Collect all lines from the listing that include the string "render".

***** PROVIDED RECORDS

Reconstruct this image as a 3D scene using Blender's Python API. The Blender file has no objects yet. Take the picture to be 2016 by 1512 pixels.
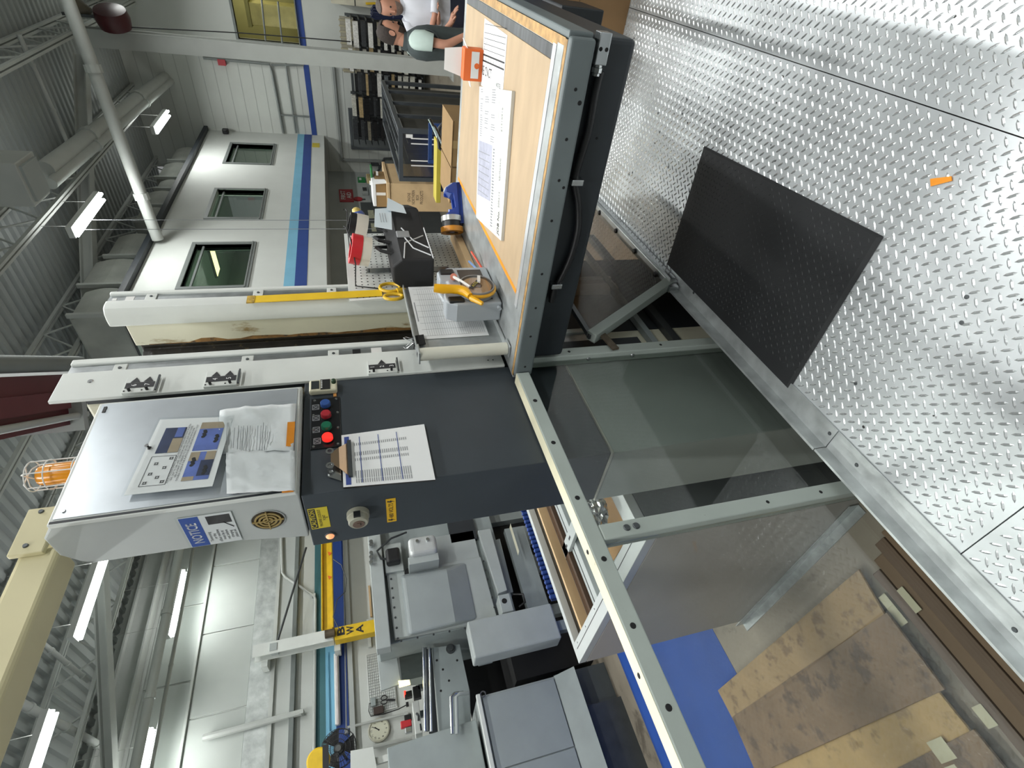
import bpy, bmesh, math, random
from mathutils import Vector, Matrix
random.seed(11)
S = bpy.context.scene
COL = S.collection
V = Vector
# ---------------------------------------------------------------- camera (portrait photo stored on its side)
F = 1000.47
RC = ((-0.26571416, -0.12306168, -0.95616516), (-0.66137013, 0.74488874, 0.0879222), (0.70141681, 0.65574125, -0.2793168))
EYE = V((0, 0, 1.5))
def U(px, py, **k):
    """point seen at photo pixel (px, py) on the plane X=, Y= or Z= given"""
    a, b = px - 1008, py - 756
    d = V([RC[0][i] * a + RC[1][i] * b + RC[2][i] * F for i in range(3)])
    ax, val = list(k.items())[0]; i = 'XYZ'.index(ax)
    return EYE + d * ((val - EYE[i]) / d[i])
cam = bpy.data.cameras.new('camera'); cam_o = bpy.data.objects.new('camera', cam); COL.objects.link(cam_o)
cam.sensor_fit = 'HORIZONTAL'; cam.sensor_width = 36; cam.lens = 36 * F / 2016; cam.clip_start = .02; cam.clip_end = 80
m = Matrix.Identity(4)
for i in range(3):
    m[i][0], m[i][1], m[i][2], m[i][3] = RC[0][i], -RC[1][i], -RC[2][i], EYE[i]
cam_o.matrix_world = m
S.camera = cam_o
w = bpy.data.worlds.new('world'); S.world = w; w.use_nodes = True
w.node_tree.nodes['Background'].inputs[0].default_value = (.86, .88, .88, 1)
w.node_tree.nodes['Background'].inputs[1].default_value = .25
S.view_settings.view_transform = 'Standard'; S.view_settings.look = 'None'
S.view_settings.exposure = .12; S.view_settings.gamma = 1; S.view_settings.use_curve_mapping = False
LAMP_W = 46          # watts of one four-foot fixture
def lamp(x, y, z, lx, ly, wt):
    l = bpy.data.lights.new('tube_or_roof_fill', 'AREA'); l.shape = 'RECTANGLE'; l.size = lx; l.size_y = ly; l.energy = wt
    l.color = (1, 1, .985); l.spread = math.radians(170)
    o = bpy.data.objects.new('tube_or_roof_fill', l); COL.objects.link(o); o.location = (x, y, z); return o
FIX = [(8.15, 3.62), (12.75, 3.7), (4.15, 6.75), (2.2, 6.75), (5.3, 9.45), (2.75, 9.45), (6.2, 6.75),
       (4.0, 3.62), (1.6, 3.62), (-.6, 3.62), (5.4, .6), (3.2, .6), (1.0, .6), (-1.2, .6), (8.6, .6), (4.4, -2.4), (2.0, -2.4), (-.4, -2.4), (9, -2.4), (12.5, .6), (-2.8, 6.75), (-2.8, 3.62)]
FZ = 5.0
for x, y in FIX:
    lamp(x, y, FZ - .09, 1.16, .16, LAMP_W * (.33 if y > 9 else .75 if 3 < y < 4 else 1.32 if y < 1 and x < 7 else 1))
    up = lamp(x, y, FZ + .07, 1.16, .12, LAMP_W * .075); up.rotation_euler = (math.pi, 0, 0)      # added upward lamp to brighten the roof, not a modelled fixture part
# ---------------------------------------------------------------- helpers
def lin(c): return c / 12.92 if c <= .04045 else ((c + .055) / 1.055) ** 2.4
def rgb(h): return tuple(lin(int(h[i:i + 2], 16) / 255) for i in (0, 2, 4)) + (1,)
MATS = {}
def mat(name, col, rough=.5, metal=0, var=.12, scale=6, bump=0, bscale=60, dirt=None, stretch=(1, 1, 1), emit=0, spec=.5):
    if name in MATS: return MATS[name]
    m = bpy.data.materials.new(name); m.use_nodes = True; nt = m.node_tree; N = nt.nodes; L = nt.links
    b = N['Principled BSDF']; c = rgb(col)
    b.inputs['Roughness'].default_value = rough; b.inputs['Metallic'].default_value = metal
    b.inputs['Specular IOR Level'].default_value = spec
    b.inputs['Base Color'].default_value = c
    if emit:
        b.inputs['Emission Color'].default_value = c; b.inputs['Emission Strength'].default_value = emit
    if var or dirt or bump:
        tc = N.new('ShaderNodeTexCoord'); mp = N.new('ShaderNodeMapping'); mp.inputs['Scale'].default_value = stretch
        L.new(tc.outputs['Object'], mp.inputs[0])
        nz = N.new('ShaderNodeTexNoise'); nz.inputs['Scale'].default_value = scale; nz.inputs['Detail'].default_value = 6
        L.new(mp.outputs[0], nz.inputs['Vector'])
        rp = N.new('ShaderNodeValToRGB'); rp.color_ramp.elements[0].position = .3; rp.color_ramp.elements[1].position = .7
        rp.color_ramp.elements[0].color = tuple(max(0, x * (1 - var)) for x in c[:3]) + (1,)
        rp.color_ramp.elements[1].color = tuple(min(1, x * (1 + var)) for x in c[:3]) + (1,)
        L.new(nz.outputs['Fac'], rp.inputs[0]); out = rp.outputs[0]
        if dirt:
            dc, th, ds = dirt
            n2 = N.new('ShaderNodeTexNoise'); n2.inputs['Scale'].default_value = ds; n2.inputs['Detail'].default_value = 8; n2.inputs['Roughness'].default_value = .65
            L.new(mp.outputs[0], n2.inputs['Vector'])
            r2 = N.new('ShaderNodeValToRGB'); r2.color_ramp.elements[0].position = th; r2.color_ramp.elements[1].position = min(1, th + .08)
            L.new(n2.outputs['Fac'], r2.inputs[0])
            mx = N.new('ShaderNodeMixRGB'); mx.inputs[2].default_value = rgb(dc)
            L.new(r2.outputs[0], mx.inputs[0]); L.new(out, mx.inputs[1]); out = mx.outputs[0]
        L.new(out, b.inputs['Base Color'])
        if bump:
            n3 = N.new('ShaderNodeTexNoise'); n3.inputs['Scale'].default_value = bscale; n3.inputs['Detail'].default_value = 4
            L.new(mp.outputs[0], n3.inputs['Vector'])
            bp = N.new('ShaderNodeBump'); bp.inputs['Strength'].default_value = bump; bp.inputs['Distance'].default_value = .004
            L.new(n3.outputs['Fac'], bp.inputs['Height']); L.new(bp.outputs[0], b.inputs['Normal'])
    MATS[name] = m; return m
def clear(name, tint='ffffff', rough=.02, ior=1.5, keep=1.0):
    """thin clear sheet: transparent, with the reflection of its two faces"""
    if name in MATS: return MATS[name]
    m = bpy.data.materials.new(name); m.use_nodes = True; nt = m.node_tree; N = nt.nodes; L = nt.links
    N.remove(N['Principled BSDF'])
    t = N.new('ShaderNodeBsdfTransparent'); t.inputs[0].default_value = rgb(tint)
    g = N.new('ShaderNodeBsdfGlossy'); g.inputs['Roughness'].default_value = rough
    f = N.new('ShaderNodeLayerWeight'); f.inputs['Blend'].default_value = .5
    p = N.new('ShaderNodeMath'); p.operation = 'POWER'; p.inputs[1].default_value = 4; L.new(f.outputs['Facing'], p.inputs[0])
    k = N.new('ShaderNodeMath'); k.operation = 'MULTIPLY_ADD'; k.inputs[1].default_value = .8; k.inputs[2].default_value = ((ior - 1) / (ior + 1)) ** 2; L.new(p.outputs[0], k.inputs[0])
    x = N.new('ShaderNodeMixShader'); L.new(k.outputs[0], x.inputs[0]); L.new(t.outputs[0], x.inputs[1]); L.new(g.outputs[0], x.inputs[2])
    L.new(x.outputs[0], N['Material Output'].inputs[0]); MATS[name] = m; return m

class MB:
    """collects shapes of one mesh, in world (or root) coordinates"""
    def __init__(s): s.v = []; s.f = []
    def add(s, vs, fs):
        n = len(s.v); s.v += [tuple(v) for v in vs]; s.f += [tuple(i + n for i in f) for f in fs]; return s
    def box(s, x0, x1, y0, y1, z0, z1):
        return s.hexa([(x0, y0, z0), (x1, y0, z0), (x1, y1, z0), (x0, y1, z0)], [(x0, y0, z1), (x1, y0, z1), (x1, y1, z1), (x0, y1, z1)])
    def hexa(s, a, b):
        n = len(a)
        return s.add(list(a) + list(b), [tuple(range(n))[::-1], tuple(range(n, 2 * n))] + [(i, (i + 1) % n, n + (i + 1) % n, n + i) for i in range(n)])
    def prism(s, pts, vec):
        vec = V(vec); return s.hexa([V(p) for p in pts], [V(p) + vec for p in pts])
    def bar(s, p0, p1, w, h, up=(0, 0, 1)):
        p0, p1 = V(p0), V(p1); d = (p1 - p0).normalized(); up = V(up)
        a = d.cross(up)
        if a.length < 1e-4: a = d.cross(V((1, 0, 0)))
        a.normalize(); b = a.cross(d).normalized()
        q = [a * w / 2 + b * h / 2, -a * w / 2 + b * h / 2, -a * w / 2 - b * h / 2, a * w / 2 - b * h / 2]
        return s.hexa([p0 + x for x in q], [p1 + x for x in q])
    def tube(s, pts, r, n=8, closed=False):
        pts = [V(p) for p in pts]; k = len(pts); rings = []; prev = None
        rr = r if isinstance(r, (list, tuple)) else [r] * k
        for i, p in enumerate(pts):
            if closed: t = pts[(i + 1) % k] - pts[i - 1]
            else: t = pts[min(i + 1, k - 1)] - pts[max(i - 1, 0)]
            t.normalize()
            if prev is None:
                a = t.cross(V((0, 0, 1)))
                if a.length < 1e-3: a = t.cross(V((1, 0, 0)))
            else: a = prev - t * prev.dot(t)
            a.normalize(); prev = a; b = t.cross(a)
            rings.append([p + (a * math.cos(2 * math.pi * j / n) + b * math.sin(2 * math.pi * j / n)) * rr[i] for j in range(n)])
        vs = [v for r_ in rings for v in r_]; fs = []
        for i in range(k if closed else k - 1):
            i2 = (i + 1) % k
            fs += [(i * n + j, i * n + (j + 1) % n, i2 * n + (j + 1) % n, i2 * n + j) for j in range(n)]
        if not closed: fs += [tuple(range(n))[::-1], tuple(range((k - 1) * n, k * n))]
        return s.add(vs, fs)
    def cyl(s, p0, p1, r, n=16): return s.tube([p0, p1], r, n)
    def lathe(s, prof, o, axis, n=20, closed=False):
        """prof: (radius, height) along axis from o"""
        o = V(o); ax = V(axis).normalized(); a = ax.cross(V((0, 0, 1)))
        if a.length < 1e-3: a = ax.cross(V((1, 0, 0)))
        a.normalize(); b = ax.cross(a)
        vs = [o + ax * h + (a * math.cos(2 * math.pi * j / n) + b * math.sin(2 * math.pi * j / n)) * r for r, h in prof for j in range(n)]
        k = len(prof); fs = []
        for i in range(k if closed else k - 1):
            i2 = (i + 1) % k
            fs += [(i * n + j, i * n + (j + 1) % n, i2 * n + (j + 1) % n, i2 * n + j) for j in range(n)]
        if not closed: fs += [tuple(range(n))[::-1], tuple(range((k - 1) * n, k * n))]
        return s.add(vs, fs)
    def loft(s, rings, cap=True):
        n = len(rings[0]); k = len(rings); fs = []
        for i in range(k - 1):
            fs += [(i * n + j, i * n + (j + 1) % n, (i + 1) * n + (j + 1) % n, (i + 1) * n + j) for j in range(n)]
        if cap: fs += [tuple(range(n))[::-1], tuple(range((k - 1) * n, k * n))]
        return s.add([v for r in rings for v in r], fs)
    def sheet(s, grid):
        h, w = len(grid), len(grid[0])
        return s.add([p for r in grid for p in r], [(i * w + j, i * w + j + 1, (i + 1) * w + j + 1, (i + 1) * w + j) for i in range(h - 1) for j in range(w - 1)])
    def ball(s, c, r, n=10, sc=(1, 1, 1)):
        c = V(c); rings = []
        for i in range(1, n):
            t = math.pi * i / n
            rings.append([c + V((math.sin(t) * math.cos(2 * math.pi * j / (n * 2)) * r * sc[0], math.sin(t) * math.sin(2 * math.pi * j / (n * 2)) * r * sc[1], -math.cos(t) * r * sc[2])) for j in range(2 * n)])
        return s.loft(rings)

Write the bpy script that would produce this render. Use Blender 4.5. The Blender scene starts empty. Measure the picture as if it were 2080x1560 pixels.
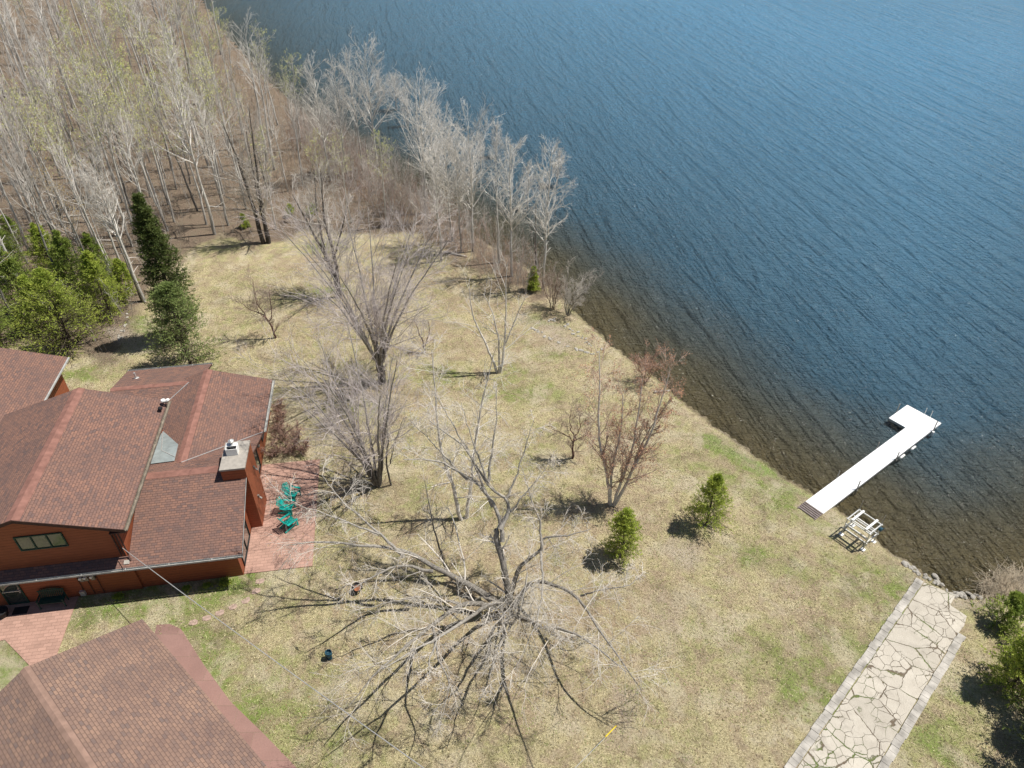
import bpy, math, random
import numpy as np
from mathutils import Vector, Matrix
R=math.radians
# ---------------------------------------------------------------- camera, sky, sun
S=bpy.context.scene
CH=34.0; TH=R(38.0); F=1480.0
cam=bpy.data.objects.new('camera',bpy.data.cameras.new('camera')); S.collection.objects.link(cam)
cam.location=(0,0,CH); cam.rotation_euler=(R(90)-TH,0,0)
cam.data.sensor_width=36; cam.data.lens=36*F/2080; cam.data.clip_end=8000; cam.data.clip_start=.5
S.camera=cam
S.render.resolution_x=1024; S.render.resolution_y=768
SUN_EL,SUN_AZ=62.0,12.0
w=bpy.data.worlds.new('World'); S.world=w; w.use_nodes=True
nt=w.node_tree; bg=nt.nodes['Background']; sk=nt.nodes.new('ShaderNodeTexSky'); sk.sky_type='NISHITA'
sk.sun_disc=False; sk.sun_elevation=R(SUN_EL); sk.sun_rotation=R(90-SUN_AZ); sk.altitude=300; sk.air_density=1.0; sk.dust_density=.6; sk.ozone_density=1.6
nt.links.new(sk.outputs[0],bg.inputs[0]); bg.inputs[1].default_value=.058
sun=bpy.data.objects.new('sun',bpy.data.lights.new('sun','SUN')); S.collection.objects.link(sun)
sun.data.energy=5.0; sun.data.angle=R(.55); sun.data.color=(1,.955,.88)
sd=Vector((math.cos(R(SUN_EL))*math.cos(R(SUN_AZ)),math.cos(R(SUN_EL))*math.sin(R(SUN_AZ)),math.sin(R(SUN_EL))))
sun.rotation_euler=sd.to_track_quat('Z','Y').to_euler()
S.view_settings.view_transform='Standard'; S.view_settings.look='None'; S.view_settings.gamma=1; S.view_settings.exposure=0.22
S.cycles.max_bounces=6; S.cycles.transparent_max_bounces=8
# ---------------------------------------------------------------- helpers
C=S.collection
SN,CS=math.sin(TH),math.cos(TH)
def at(x,y,z=0.0):
    """surveyed point: photo pixel (2080 wide) met at height z"""
    dx,dy,dz=(x-1040),(780-y),F
    r=(dx,dz*CS+dy*SN,dy*CS-dz*SN); t=(z-CH)/r[2]
    return np.array([r[0]*t,r[1]*t,z])
WZ=-0.5
def mesh(name,V,Fc,mats=(),parent=None,mi=None,uv=None,smooth=False,col=None):
    me=bpy.data.meshes.new(name)
    V=np.asarray(V,dtype=np.float32)
    if isinstance(Fc,np.ndarray):
        n,k=Fc.shape
        me.vertices.add(len(V)); me.vertices.foreach_set('co',V.ravel())
        me.loops.add(n*k); me.loops.foreach_set('vertex_index',Fc.astype(np.int32).ravel())
        me.polygons.add(n); me.polygons.foreach_set('loop_start',np.arange(0,n*k,k,dtype=np.int32))
        me.polygons.foreach_set('loop_total',np.full(n,k,dtype=np.int32))
        me.update(calc_edges=True)
    else:
        me.from_pydata([tuple(v) for v in V],[],Fc); me.update()
    for m in mats: me.materials.append(m)
    if mi is not None: me.polygons.foreach_set('material_index',np.asarray(mi,dtype=np.int32))
    if smooth: me.polygons.foreach_set('use_smooth',np.ones(len(me.polygons),dtype=bool))
    if uv is not None:
        l=me.uv_layers.new(name='UVMap'); l.data.foreach_set('uv',np.asarray(uv,dtype=np.float32).ravel())
    if col is not None:
        a=me.color_attributes.new('zone','FLOAT_COLOR','POINT'); a.data.foreach_set('color',np.asarray(col,dtype=np.float32).ravel())
    o=bpy.data.objects.new(name,me); C.objects.link(o)
    if parent: o.parent=parent
    return o
def tag(o,label=None,cat=None,group=None,kind=None):
    if label: o['label']=label
    if cat: o['category']=cat
    if group: o['group']=group
    if kind: o['kind']=kind
    return o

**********

*OUTPUT FOR THIS EXERCISE*
Write the bpy script that would produce this render. Use Blender 4.5. The Blender scene starts empty. Measure the picture as if it were 2080x1560 pixels.
S.render.resolution_x=1024; S.render.resolution_y=768